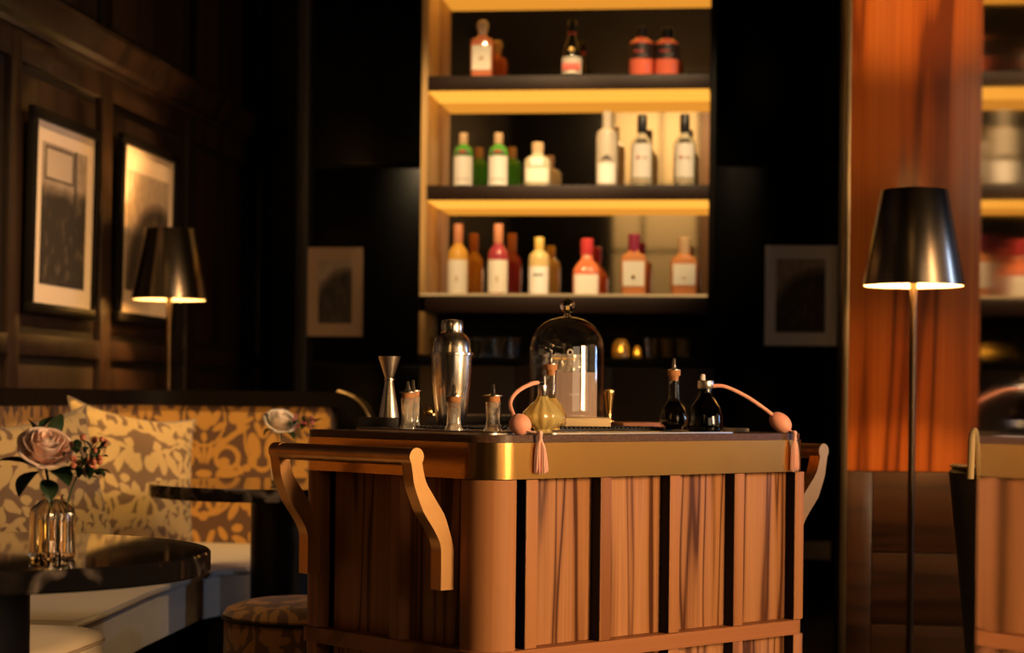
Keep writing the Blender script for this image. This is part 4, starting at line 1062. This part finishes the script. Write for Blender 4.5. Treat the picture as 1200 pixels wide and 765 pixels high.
# dark atomiser
da = thing('atomiser', 'dark brown round atomiser with coral bulb and tassel at the right end', 'atomiser', onc(827, 4.78, ZTR), PSI)
bm = NB(); loft(bm, [(.040, 0), (.043, .004), (.044, .012), (.0425, .038), (.035, .062), (.022, .080), (.0155, .088), (.0155, .106)], 40); obj('flask', bm, 'dark_glass', da, 40)
bm = NB(); loft(bm, [(.038, .006), (.041, .012), (.0395, .036), (.033, .056)], 32); obj('liquid', bm, 'black_liquid', da, 40)
bm = NB(); loft(bm, [(.0195, .1063), (.0205, .108), (.0205, .122), (.0190, .1265), (0, .127)], 32); obj('cap', bm, 'steel_soft', da)
bm = NB(); loft(bm, [(.0065, .1272), (.0065, .138), (.004, .142), (0, .143)], 16, cx=-.008); obj('nozzle', bm, 'label_white', da)
bm = NB(); inv = local_tube(bm, da, [P(836, 452, 4.775), P(850, 453, 4.78), P(872, 463, 4.81), P(892, 476, 4.84), P(905, 486, 4.855)], .0046); obj('tube', bm, 'coral', da)
bm = NB(); c = inv @ P(914.5, 495, 4.86); sphere(bm, c, .0235, 24, 1.35, .98, .98, Matrix.Rotation(R(38), 3, 'Y')); obj('bulb', bm, 'coral', da)
bm = NB(); tube(bm, [inv @ P(902.5, 484, 4.855), inv @ P(906, 487, 4.857)], .0055, 10); obj('tube_fitting', bm, 'black_metal', da)
bm = NB(); knot = cm @ Vector((1.030, -.010, ZT+.001)); tube(bm, [inv @ P(921, 502, 4.858), inv @ knot], .0028, 8); tassel(bm, knot, .098, inv, .0125, 28, 5); obj('tassel', bm, 'coral_silk', da)
co = thing('coaster', 'pale round stone coaster at the right end of the cart', 'coaster', onc(860, 4.98), PSI)
bm = NB(); loft(bm, [(.038, .0005), (.040, .002), (.040, .008), (.038, .010)], 36); obj('disc', bm, 'cream_piping', co)

# ------------------------------------------------------------------ dark tub chair at the right
tc = thing('tub_chair', 'dark tub armchair partly hidden by the mirror edge at right', 'armchair', W(1.64, 5.6), PSI)
bm = NB(); rings = []
for k in range(25):
    a = R(60 + 240*k/24); top = .865 - .03*abs(math.cos((k-12)/12*PI/2) - 1)
    ro, ri = .36, .30
    rings.append([bm.verts.new((ro*.80*math.cos(a), ro*.80*math.sin(a), .10)), bm.verts.new((ro*.9*math.cos(a), ro*.9*math.sin(a), .50)), bm.verts.new((ro*1.0*math.cos(a), ro*1.0*math.sin(a), top-.02)), bm.verts.new(((ro-.02)*math.cos(a), (ro-.02)*math.sin(a), top)), bm.verts.new((ri*math.cos(a), ri*math.sin(a), top)), bm.verts.new((ri*math.cos(a), ri*math.sin(a), .40)), bm.verts.new((ri*.8*math.cos(a), ri*.8*math.sin(a), .10))])
for A, B in zip(rings, rings[1:]):
    for k in range(7): bm.faces.new((A[k], B[k], B[(k+1) % 7], A[(k+1) % 7]))
bm.faces.new(rings[0]); bm.faces.new(rings[-1][::-1]); obj('shell', bm, 'leather_dark', tc, 40)
bm = NB(); loft(bm, [(.27, .30), (.285, .32), (.285, .43), (.26, .455), (0, .46)], 36); obj('seat', bm, 'leather_dark', tc)
for a in (45, 135, 225, 315):
    bm = NB(); loft(bm, [(.012, 0), (.018, .12)], 12, cx=.20*math.cos(R(a)), cy=.20*math.sin(R(a))); obj('leg', bm, 'black_wood', tc)
bm = NB(); tube(bm, [(.352*math.cos(R(a)), .352*math.sin(R(a)), .862-.03*abs(math.cos((a-180)/120*PI/2)-1)) for a in range(64, 298, 6)], .005, 6); obj('rim_piping', bm, 'trim_metal', tc)
ck = thing('cord_loop', 'cream cord loop draped on the dark tub chair beside the mirror edge', 'cord', P(1142, 560, 5.32), PSI)
bm = NB(); inv = Matrix.Translation(-ck.location); inv = Matrix.Rotation(-PSI, 4, 'Z') @ inv
tube(bm, catmull([inv @ P(a, b, 5.32) for a, b in ((1137, 561), (1138, 535), (1139, 514), (1142, 505), (1145, 513), (1147, 535), (1149, 561))], 6), .0100, 10); obj('cord', bm, 'cord', ck)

## WHAT YOU NEED TO DO
Take the material above from its first line through the line holding "bm, 'cream_piping', co)" and set it down exactly, without the pictures.

## FULL ANSWER
Keep writing the Blender script for this image. This is part 4, starting at line 1062. This part finishes the script. Write for Blender 4.5. Treat the picture as 1200 pixels wide and 765 pixels high.
# dark atomiser
da = thing('atomiser', 'dark brown round atomiser with coral bulb and tassel at the right end', 'atomiser', onc(827, 4.78, ZTR), PSI)
bm = NB(); loft(bm, [(.040, 0), (.043, .004), (.044, .012), (.0425, .038), (.035, .062), (.022, .080), (.0155, .088), (.0155, .106)], 40); obj('flask', bm, 'dark_glass', da, 40)
bm = NB(); loft(bm, [(.038, .006), (.041, .012), (.0395, .036), (.033, .056)], 32); obj('liquid', bm, 'black_liquid', da, 40)
bm = NB(); loft(bm, [(.0195, .1063), (.0205, .108), (.0205, .122), (.0190, .1265), (0, .127)], 32); obj('cap', bm, 'steel_soft', da)
bm = NB(); loft(bm, [(.0065, .1272), (.0065, .138), (.004, .142), (0, .143)], 16, cx=-.008); obj('nozzle', bm, 'label_white', da)
bm = NB(); inv = local_tube(bm, da, [P(836, 452, 4.775), P(850, 453, 4.78), P(872, 463, 4.81), P(892, 476, 4.84), P(905, 486, 4.855)], .0046); obj('tube', bm, 'coral', da)
bm = NB(); c = inv @ P(914.5, 495, 4.86); sphere(bm, c, .0235, 24, 1.35, .98, .98, Matrix.Rotation(R(38), 3, 'Y')); obj('bulb', bm, 'coral', da)
bm = NB(); tube(bm, [inv @ P(902.5, 484, 4.855), inv @ P(906, 487, 4.857)], .0055, 10); obj('tube_fitting', bm, 'black_metal', da)
bm = NB(); knot = cm @ Vector((1.030, -.010, ZT+.001)); tube(bm, [inv @ P(921, 502, 4.858), inv @ knot], .0028, 8); tassel(bm, knot, .098, inv, .0125, 28, 5); obj('tassel', bm, 'coral_silk', da)
co = thing('coaster', 'pale round stone coaster at the right end of the cart', 'coaster', onc(860, 4.98), PSI)
bm = NB(); loft(bm, [(.038, .0005), (.040, .002), (.040, .008), (.038, .010)], 36); obj('disc', bm, 'cream_piping', co)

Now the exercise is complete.